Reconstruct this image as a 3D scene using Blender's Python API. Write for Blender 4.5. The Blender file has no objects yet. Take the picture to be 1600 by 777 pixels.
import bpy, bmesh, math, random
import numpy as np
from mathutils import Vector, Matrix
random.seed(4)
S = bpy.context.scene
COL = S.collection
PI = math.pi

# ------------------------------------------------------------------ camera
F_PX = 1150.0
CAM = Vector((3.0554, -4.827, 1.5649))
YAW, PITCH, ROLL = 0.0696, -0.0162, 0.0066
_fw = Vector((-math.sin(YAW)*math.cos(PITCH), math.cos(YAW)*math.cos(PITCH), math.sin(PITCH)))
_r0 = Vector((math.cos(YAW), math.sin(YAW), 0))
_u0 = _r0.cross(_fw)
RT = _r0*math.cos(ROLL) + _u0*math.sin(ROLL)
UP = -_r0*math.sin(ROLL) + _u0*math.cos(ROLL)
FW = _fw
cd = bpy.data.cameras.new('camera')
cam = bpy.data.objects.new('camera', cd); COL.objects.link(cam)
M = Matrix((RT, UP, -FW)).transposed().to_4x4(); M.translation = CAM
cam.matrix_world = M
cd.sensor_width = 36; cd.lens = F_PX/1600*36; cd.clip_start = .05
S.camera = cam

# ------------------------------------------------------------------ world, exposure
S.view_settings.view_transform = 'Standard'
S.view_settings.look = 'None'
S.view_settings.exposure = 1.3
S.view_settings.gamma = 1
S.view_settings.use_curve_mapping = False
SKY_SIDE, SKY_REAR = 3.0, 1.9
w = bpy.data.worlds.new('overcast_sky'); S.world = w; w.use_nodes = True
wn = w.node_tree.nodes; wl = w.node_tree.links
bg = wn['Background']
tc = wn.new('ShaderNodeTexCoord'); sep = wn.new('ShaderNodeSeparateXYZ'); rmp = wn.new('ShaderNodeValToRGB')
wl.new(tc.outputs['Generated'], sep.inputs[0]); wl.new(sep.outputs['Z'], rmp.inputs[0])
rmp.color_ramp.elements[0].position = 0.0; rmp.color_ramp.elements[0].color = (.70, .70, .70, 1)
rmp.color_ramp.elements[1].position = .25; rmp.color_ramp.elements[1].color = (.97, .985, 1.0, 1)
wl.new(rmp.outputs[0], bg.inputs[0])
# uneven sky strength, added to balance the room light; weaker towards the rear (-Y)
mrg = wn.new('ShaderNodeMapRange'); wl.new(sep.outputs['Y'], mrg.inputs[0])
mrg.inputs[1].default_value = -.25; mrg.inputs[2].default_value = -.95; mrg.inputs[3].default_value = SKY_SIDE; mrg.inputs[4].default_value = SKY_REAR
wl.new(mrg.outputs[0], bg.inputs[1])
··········
#### Exercise instructions
Repeat the material word for word, in full.

#### Expected output
Reconstruct this image as a 3D scene using Blender's Python API. Write for Blender 4.5. The Blender file has no objects yet. Take the picture to be 1600 by 777 pixels.
import bpy, bmesh, math, random
import numpy as np
from mathutils import Vector, Matrix
random.seed(4)
S = bpy.context.scene
COL = S.collection
PI = math.pi

# ------------------------------------------------------------------ camera
F_PX = 1150.0
CAM = Vector((3.0554, -4.827, 1.5649))
YAW, PITCH, ROLL = 0.0696, -0.0162, 0.0066
_fw = Vector((-math.sin(YAW)*math.cos(PITCH), math.cos(YAW)*math.cos(PITCH), math.sin(PITCH)))
_r0 = Vector((math.cos(YAW), math.sin(YAW), 0))
_u0 = _r0.cross(_fw)
RT = _r0*math.cos(ROLL) + _u0*math.sin(ROLL)
UP = -_r0*math.sin(ROLL) + _u0*math.cos(ROLL)
FW = _fw
cd = bpy.data.cameras.new('camera')
cam = bpy.data.objects.new('camera', cd); COL.objects.link(cam)
M = Matrix((RT, UP, -FW)).transposed().to_4x4(); M.translation = CAM
cam.matrix_world = M
cd.sensor_width = 36; cd.lens = F_PX/1600*36; cd.clip_start = .05
S.camera = cam

# ------------------------------------------------------------------ world, exposure
S.view_settings.view_transform = 'Standard'
S.view_settings.look = 'None'
S.view_settings.exposure = 1.3
S.view_settings.gamma = 1
S.view_settings.use_curve_mapping = False
SKY_SIDE, SKY_REAR = 3.0, 1.9
w = bpy.data.worlds.new('overcast_sky'); S.world = w; w.use_nodes = True
wn = w.node_tree.nodes; wl = w.node_tree.links
bg = wn['Background']
tc = wn.new('ShaderNodeTexCoord'); sep = wn.new('ShaderNodeSeparateXYZ'); rmp = wn.new('ShaderNodeValToRGB')
wl.new(tc.outputs['Generated'], sep.inputs[0]); wl.new(sep.outputs['Z'], rmp.inputs[0])
rmp.color_ramp.elements[0].position = 0.0; rmp.color_ramp.elements[0].color = (.70, .70, .70, 1)
rmp.color_ramp.elements[1].position = .25; rmp.color_ramp.elements[1].color = (.97, .985, 1.0, 1)
wl.new(rmp.outputs[0], bg.inputs[0])
# uneven sky strength, added to balance the room light; weaker towards the rear (-Y)
mrg = wn.new('ShaderNodeMapRange'); wl.new(sep.outputs['Y'], mrg.inputs[0])
mrg.inputs[1].default_value = -.25; mrg.inputs[2].default_value = -.95; mrg.inputs[3].default_value = SKY_SIDE; mrg.inputs[4].default_value = SKY_REAR
wl.new(mrg.outputs[0], bg.inputs[1])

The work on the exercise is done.